Recorded data>
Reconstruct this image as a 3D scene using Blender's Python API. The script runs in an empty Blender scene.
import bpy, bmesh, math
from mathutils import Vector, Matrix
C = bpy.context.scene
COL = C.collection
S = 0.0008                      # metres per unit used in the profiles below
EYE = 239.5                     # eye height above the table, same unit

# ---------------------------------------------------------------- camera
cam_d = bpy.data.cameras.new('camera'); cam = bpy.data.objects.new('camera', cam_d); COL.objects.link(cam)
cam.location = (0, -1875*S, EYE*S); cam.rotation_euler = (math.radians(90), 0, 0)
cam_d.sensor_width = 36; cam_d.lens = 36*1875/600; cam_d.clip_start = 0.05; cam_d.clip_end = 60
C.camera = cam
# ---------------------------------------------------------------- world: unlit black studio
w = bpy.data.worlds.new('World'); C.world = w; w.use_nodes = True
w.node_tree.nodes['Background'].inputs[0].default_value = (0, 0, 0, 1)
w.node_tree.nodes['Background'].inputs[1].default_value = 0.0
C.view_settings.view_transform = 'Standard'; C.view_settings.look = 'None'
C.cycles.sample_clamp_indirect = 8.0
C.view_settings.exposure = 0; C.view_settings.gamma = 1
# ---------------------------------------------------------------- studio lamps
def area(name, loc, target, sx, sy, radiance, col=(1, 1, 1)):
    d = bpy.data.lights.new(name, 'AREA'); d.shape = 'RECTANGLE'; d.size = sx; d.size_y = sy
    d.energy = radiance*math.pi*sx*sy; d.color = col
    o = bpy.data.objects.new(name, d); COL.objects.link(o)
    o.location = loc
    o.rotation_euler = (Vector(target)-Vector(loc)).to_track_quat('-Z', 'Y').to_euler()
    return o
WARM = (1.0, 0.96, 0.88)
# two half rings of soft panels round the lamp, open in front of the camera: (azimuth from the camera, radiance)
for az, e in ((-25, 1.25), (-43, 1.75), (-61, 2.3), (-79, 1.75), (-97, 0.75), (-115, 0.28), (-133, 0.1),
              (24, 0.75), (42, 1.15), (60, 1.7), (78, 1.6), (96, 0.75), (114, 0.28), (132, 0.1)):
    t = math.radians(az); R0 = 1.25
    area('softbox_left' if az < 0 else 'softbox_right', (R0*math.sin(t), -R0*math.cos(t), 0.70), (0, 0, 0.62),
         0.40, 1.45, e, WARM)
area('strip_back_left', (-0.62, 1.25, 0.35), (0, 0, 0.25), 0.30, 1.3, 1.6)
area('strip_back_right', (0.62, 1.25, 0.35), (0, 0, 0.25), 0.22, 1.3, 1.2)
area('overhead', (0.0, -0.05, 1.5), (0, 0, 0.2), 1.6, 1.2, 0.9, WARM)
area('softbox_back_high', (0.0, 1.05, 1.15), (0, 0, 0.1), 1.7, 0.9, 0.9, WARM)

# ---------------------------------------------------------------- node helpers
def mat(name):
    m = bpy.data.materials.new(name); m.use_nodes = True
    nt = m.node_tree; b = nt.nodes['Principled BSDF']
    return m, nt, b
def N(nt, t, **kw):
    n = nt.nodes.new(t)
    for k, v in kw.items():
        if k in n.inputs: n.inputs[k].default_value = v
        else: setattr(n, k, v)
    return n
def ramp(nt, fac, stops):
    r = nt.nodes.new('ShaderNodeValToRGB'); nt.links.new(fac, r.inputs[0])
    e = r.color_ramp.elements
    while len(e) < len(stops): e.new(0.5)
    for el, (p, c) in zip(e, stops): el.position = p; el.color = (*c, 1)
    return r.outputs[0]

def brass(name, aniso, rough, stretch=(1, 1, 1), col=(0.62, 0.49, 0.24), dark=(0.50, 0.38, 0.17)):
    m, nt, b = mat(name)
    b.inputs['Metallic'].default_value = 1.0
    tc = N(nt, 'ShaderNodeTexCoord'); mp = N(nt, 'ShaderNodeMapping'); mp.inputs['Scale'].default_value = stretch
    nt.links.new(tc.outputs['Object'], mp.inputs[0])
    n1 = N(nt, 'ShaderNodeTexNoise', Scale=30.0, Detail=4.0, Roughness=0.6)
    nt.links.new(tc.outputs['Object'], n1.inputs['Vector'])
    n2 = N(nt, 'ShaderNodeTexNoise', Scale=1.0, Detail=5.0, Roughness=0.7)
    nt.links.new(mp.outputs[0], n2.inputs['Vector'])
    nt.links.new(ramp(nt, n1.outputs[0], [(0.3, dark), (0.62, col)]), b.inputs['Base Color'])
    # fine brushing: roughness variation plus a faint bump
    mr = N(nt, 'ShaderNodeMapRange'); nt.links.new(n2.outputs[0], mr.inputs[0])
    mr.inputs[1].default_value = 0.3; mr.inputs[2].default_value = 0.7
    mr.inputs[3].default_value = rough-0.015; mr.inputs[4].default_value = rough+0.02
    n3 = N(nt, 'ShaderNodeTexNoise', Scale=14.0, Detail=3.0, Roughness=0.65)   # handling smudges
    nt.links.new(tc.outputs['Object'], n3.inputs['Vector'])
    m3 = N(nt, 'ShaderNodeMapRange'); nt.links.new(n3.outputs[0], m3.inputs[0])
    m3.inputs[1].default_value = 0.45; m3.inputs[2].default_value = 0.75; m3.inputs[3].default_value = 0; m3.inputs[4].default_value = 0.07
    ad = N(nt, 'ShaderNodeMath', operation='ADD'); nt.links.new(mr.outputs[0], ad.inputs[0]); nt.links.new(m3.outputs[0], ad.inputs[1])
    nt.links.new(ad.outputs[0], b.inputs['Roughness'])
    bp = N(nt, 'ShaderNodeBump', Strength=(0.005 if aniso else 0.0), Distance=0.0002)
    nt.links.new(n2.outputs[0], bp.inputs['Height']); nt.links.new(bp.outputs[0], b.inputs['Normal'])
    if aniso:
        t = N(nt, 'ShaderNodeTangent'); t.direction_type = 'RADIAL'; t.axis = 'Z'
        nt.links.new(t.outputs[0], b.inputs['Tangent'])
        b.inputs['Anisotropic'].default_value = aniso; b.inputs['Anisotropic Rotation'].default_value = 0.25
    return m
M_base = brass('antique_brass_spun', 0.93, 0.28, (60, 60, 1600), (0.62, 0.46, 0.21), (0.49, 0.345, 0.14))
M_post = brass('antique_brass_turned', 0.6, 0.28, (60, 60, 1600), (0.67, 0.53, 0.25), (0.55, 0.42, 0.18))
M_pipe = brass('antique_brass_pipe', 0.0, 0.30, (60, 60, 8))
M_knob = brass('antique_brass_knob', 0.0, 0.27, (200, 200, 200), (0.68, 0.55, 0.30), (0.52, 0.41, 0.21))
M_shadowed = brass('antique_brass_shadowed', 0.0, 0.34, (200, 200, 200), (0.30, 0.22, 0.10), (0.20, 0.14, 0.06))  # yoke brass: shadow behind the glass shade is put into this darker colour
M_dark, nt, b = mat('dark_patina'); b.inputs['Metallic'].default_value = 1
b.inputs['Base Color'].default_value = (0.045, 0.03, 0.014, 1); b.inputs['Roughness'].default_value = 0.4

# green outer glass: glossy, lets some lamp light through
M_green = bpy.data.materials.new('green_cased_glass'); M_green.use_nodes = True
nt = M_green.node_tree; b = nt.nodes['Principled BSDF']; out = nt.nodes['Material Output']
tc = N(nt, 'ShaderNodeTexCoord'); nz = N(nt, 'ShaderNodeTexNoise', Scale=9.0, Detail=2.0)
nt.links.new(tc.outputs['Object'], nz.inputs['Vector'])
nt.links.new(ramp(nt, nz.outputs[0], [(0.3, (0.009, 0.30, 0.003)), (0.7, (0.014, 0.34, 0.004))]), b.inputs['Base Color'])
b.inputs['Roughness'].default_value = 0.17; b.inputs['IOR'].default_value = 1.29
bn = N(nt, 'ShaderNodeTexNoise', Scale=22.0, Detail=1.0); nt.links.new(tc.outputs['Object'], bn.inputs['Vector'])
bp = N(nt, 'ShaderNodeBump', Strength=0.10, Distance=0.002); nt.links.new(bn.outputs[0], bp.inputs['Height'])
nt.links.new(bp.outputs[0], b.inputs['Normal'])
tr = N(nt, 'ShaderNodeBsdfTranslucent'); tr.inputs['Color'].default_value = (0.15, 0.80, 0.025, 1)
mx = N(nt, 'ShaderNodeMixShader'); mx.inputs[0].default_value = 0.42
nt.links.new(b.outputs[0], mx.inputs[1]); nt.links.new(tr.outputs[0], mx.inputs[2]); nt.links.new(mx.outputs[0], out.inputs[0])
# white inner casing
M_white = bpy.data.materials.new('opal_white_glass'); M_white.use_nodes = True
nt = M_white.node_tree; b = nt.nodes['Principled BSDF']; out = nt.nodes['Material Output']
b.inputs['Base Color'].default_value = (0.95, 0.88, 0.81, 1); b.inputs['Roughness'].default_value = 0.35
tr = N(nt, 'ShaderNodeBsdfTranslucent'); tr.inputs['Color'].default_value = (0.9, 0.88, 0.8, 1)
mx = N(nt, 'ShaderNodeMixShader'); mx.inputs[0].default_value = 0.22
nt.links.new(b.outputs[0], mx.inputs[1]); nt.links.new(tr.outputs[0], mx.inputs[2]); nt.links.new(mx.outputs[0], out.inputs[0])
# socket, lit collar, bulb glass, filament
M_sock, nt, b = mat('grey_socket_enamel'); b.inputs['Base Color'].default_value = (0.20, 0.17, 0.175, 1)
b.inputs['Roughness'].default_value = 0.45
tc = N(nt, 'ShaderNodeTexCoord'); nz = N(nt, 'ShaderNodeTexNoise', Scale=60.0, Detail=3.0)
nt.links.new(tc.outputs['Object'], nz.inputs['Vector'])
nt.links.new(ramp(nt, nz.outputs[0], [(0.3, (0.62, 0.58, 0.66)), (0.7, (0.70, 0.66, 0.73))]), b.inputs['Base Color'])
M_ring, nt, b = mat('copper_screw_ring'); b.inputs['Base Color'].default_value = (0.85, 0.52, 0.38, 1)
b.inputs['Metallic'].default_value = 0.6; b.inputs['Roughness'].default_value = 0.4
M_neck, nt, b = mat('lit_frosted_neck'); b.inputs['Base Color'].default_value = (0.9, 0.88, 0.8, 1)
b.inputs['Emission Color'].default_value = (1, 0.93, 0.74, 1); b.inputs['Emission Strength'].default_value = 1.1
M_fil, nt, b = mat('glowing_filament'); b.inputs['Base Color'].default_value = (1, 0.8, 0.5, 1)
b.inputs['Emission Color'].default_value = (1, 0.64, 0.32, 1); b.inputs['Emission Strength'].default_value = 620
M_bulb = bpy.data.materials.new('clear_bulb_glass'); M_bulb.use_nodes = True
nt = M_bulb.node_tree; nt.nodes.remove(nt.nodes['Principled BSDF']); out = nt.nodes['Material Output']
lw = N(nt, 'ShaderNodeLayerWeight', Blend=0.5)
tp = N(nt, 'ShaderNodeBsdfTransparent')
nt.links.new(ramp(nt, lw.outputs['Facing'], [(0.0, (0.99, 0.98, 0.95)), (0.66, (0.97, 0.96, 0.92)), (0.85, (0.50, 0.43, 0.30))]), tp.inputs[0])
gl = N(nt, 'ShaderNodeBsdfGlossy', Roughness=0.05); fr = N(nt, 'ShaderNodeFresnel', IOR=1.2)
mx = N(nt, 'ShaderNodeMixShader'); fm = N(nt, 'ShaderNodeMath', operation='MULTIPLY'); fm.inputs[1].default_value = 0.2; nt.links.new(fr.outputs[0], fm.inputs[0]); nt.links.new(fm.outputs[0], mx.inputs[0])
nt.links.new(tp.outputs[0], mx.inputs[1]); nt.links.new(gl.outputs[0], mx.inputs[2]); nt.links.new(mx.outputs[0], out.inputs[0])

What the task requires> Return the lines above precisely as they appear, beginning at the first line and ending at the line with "EYE = 239.5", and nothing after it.

Complete answer>
Reconstruct this image as a 3D scene using Blender's Python API. The script runs in an empty Blender scene.
import bpy, bmesh, math
from mathutils import Vector, Matrix
C = bpy.context.scene
COL = C.collection
S = 0.0008                      # metres per unit used in the profiles below
EYE = 239.5                     # eye height above the table, same unit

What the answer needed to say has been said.